We need to recognise something about ourselves: we South Africans are a passionate bunch.
Our reaction to the Springboks or Proteas wins or losses, our economic data, the state of the Rand, the movements in the stock markets or house prices all send us into a state of hysteria, whether it’s linked to elation or despair. When it comes to finances, these ‘mood swings’ can be unfounded, particularly if people are acting on emotion alone.

Then there’s the disparity in the way we think about market changes. Remember that a Nobel Prize for Economics was won around 15 years ago by an economist who proved that investors were one unit of happy if an investment rose from R100 to R110 and were three units of unhappy if R100 fell to R90. We can all benefit from regularly checking ourselves against this study.

There are a number of instances over the past 20 years when overreaction has led to some very poor financial decisions. We remember in the late 90’s when a prominent South African wealth management firm turned to its client base and said: since South Africa represents only 1% of MSCI world index, why are we holding so much of your portfolios in SA stock? Its strategy of going totally offshore ended up being a disaster, and only in the last 18 months would it have started to come right for investors.

We remember the Zimbabweans who came to SA in the early 2000’s, who did not want to have any assets in Africa after what they had experienced. They too have had a very rough 10 years, during which offshore markets went down in pounds and dollars before the Rand strengthened significantly. With all their liabilities in South Africa, this created a problem, and their situation is a reminder of why it’s always important to keep some of your investments in the currency of the country you live in.

Beware of one way bets

South Africa has its fair share of problems at the moment. Yet, just when you think that the Rand is a one way bet, something happens elsewhere in the world which makes the Rand look good again. Remember choosing where to invest your money is a relative game. This is not a good time to be transferring all your money offshore. Yes there may be worse news of a downgrade for us as a country around the corner, but again we will recover from that. You may think that the Rand reflects Eskom, water, lack of service delivery, Nkandla and the Russian Power deal, but look at the graph below which we are borrowing from an article Warren Ingram wrote about looking at South African investments contextually. It shows that the Rand is actually moving in unison with other BRICS countries, with the exception of China, where the currency is manipulated by the government.

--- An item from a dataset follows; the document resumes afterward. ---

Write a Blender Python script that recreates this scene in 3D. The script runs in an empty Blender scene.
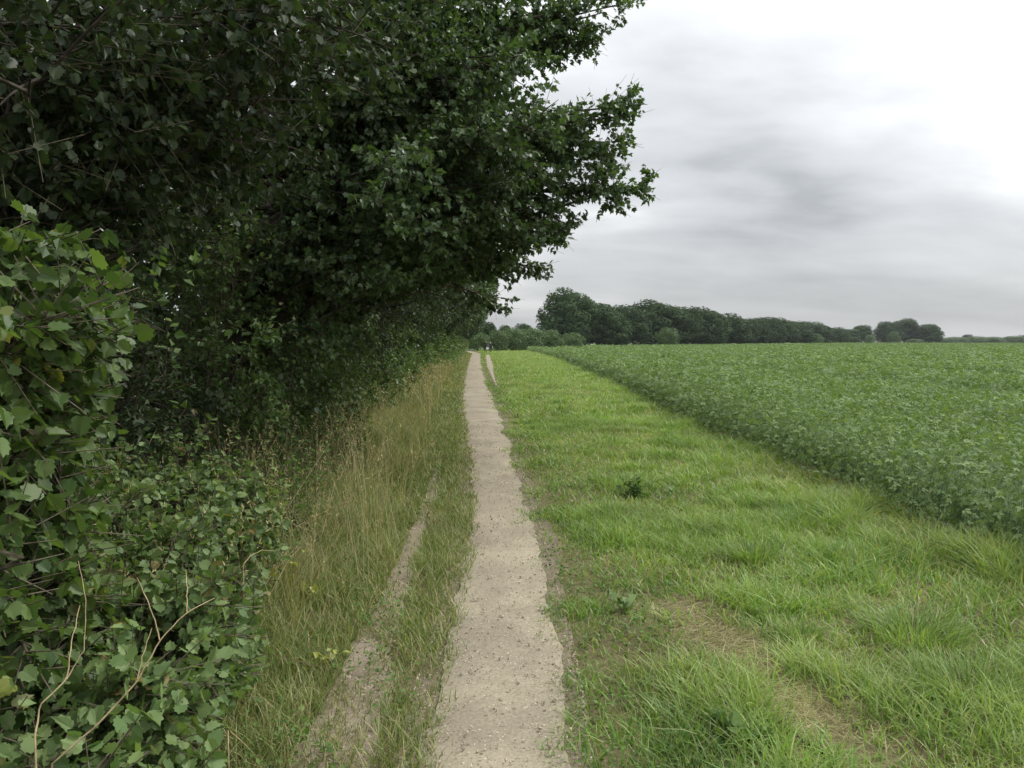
import bpy, math
import numpy as np
from mathutils import Vector

R = math.radians
scene = bpy.context.scene
col = scene.collection
rng = np.random.default_rng(7)

# ------------------------------------------------------------------ camera
EYE, FPX, HORIZ, VPX = 1.65, 796.0, 341.0, 479.0
cam_d = bpy.data.cameras.new('camera')
cam_d.sensor_width = 36.0
cam_d.lens = FPX * 36.0 / 1024.0
cam_d.clip_start = 0.05
cam_d.clip_end = 6000
cam = bpy.data.objects.new('camera', cam_d)
col.objects.link(cam)
PITCH = math.atan((384 - HORIZ) / FPX)
YAW = math.atan((512 - VPX) / FPX)
cam.location = (0, 0, EYE)
cam.rotation_euler = (math.pi / 2 - PITCH, 0, -YAW)
scene.camera = cam
_Rm = np.array(cam.rotation_euler.to_matrix())


def ray(px, py):
    d = _Rm @ np.array([(px - 512) / FPX, (384 - py) / FPX, -1.0])
    return d / np.linalg.norm(d)


def gp(px, py, z=0.0):
    """surveyed ground position of a picture point on the plane at height z"""
    d = ray(px, py)
    t = (z - EYE) / d[2]
    return np.array([d[0] * t, d[1] * t, z])


def at(px, py, y):
    d = ray(px, py)
    t = y / d[1]
    return np.array([d[0] * t, y, EYE + d[2] * t])


def to_px(p):
    q = (np.asarray(p) - np.array([0, 0, EYE])) @ _Rm
    z = np.maximum(-q[..., 2], 1e-4)
    return 512 + q[..., 0] / z * FPX, 384 - q[..., 1] / z * FPX, -q[..., 2]


# ------------------------------------------------------------------ noise
def _hash(xi, yi, seed):
    h = (xi.astype(np.int64) * 374761393 + yi.astype(np.int64) * 668265263 + seed * 1442695041) & 0xffffffff
    h = ((h ^ (h >> 13)) * 1274126177) & 0xffffffff
    return ((h ^ (h >> 16)) & 0xffff) / 65535.0


def vnoise(x, y, seed=0):
    x = np.asarray(x, float); y = np.asarray(y, float)
    xi = np.floor(x); yi = np.floor(y)
    fx = x - xi; fy = y - yi
    fx = fx * fx * (3 - 2 * fx); fy = fy * fy * (3 - 2 * fy)
    a = _hash(xi, yi, seed); b = _hash(xi + 1, yi, seed)
    c = _hash(xi, yi + 1, seed); d = _hash(xi + 1, yi + 1, seed)
    return (a * (1 - fx) + b * fx) * (1 - fy) + (c * (1 - fx) + d * fx) * fy


def fbm(x, y, seed=0, o=3):
    s, a, t = 0, 1, 0
    for k in range(o):
        s = s + a * vnoise(np.asarray(x) * 2 ** k, np.asarray(y) * 2 ** k, seed + k * 17)
        t += a; a *= .5
    return s / t


def sstep(a, b, x):
    t = np.clip((x - a) / (b - a), 0, 1)
    return t * t * (3 - 2 * t)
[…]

Emerging Market currrencies
Source:compiled by Nedgroup Investments

How do you deal with the bad news?
Have a well diversified portfolio, which includes offshore. You must learn the lessons from the late 90’s and early 2000’s. If you want to live in SA then you are exposed to South African inflation. The best way to fight the real enemy, which is inflation, is to have enough assets close to you which have offshore exposure within them; then you can seek even more offshore exposure with the remaining assets. Remember the rest of the world’s balance sheets are significantly weaker than ours. Let’s acknowledge that our leadership isn’t the best in the world but look around with the exception of Germany’s Angela Merkel, there aren’t many shining examples.

Oh and you may have noticed … I didn’t even mention the Irish victory over the Springboks!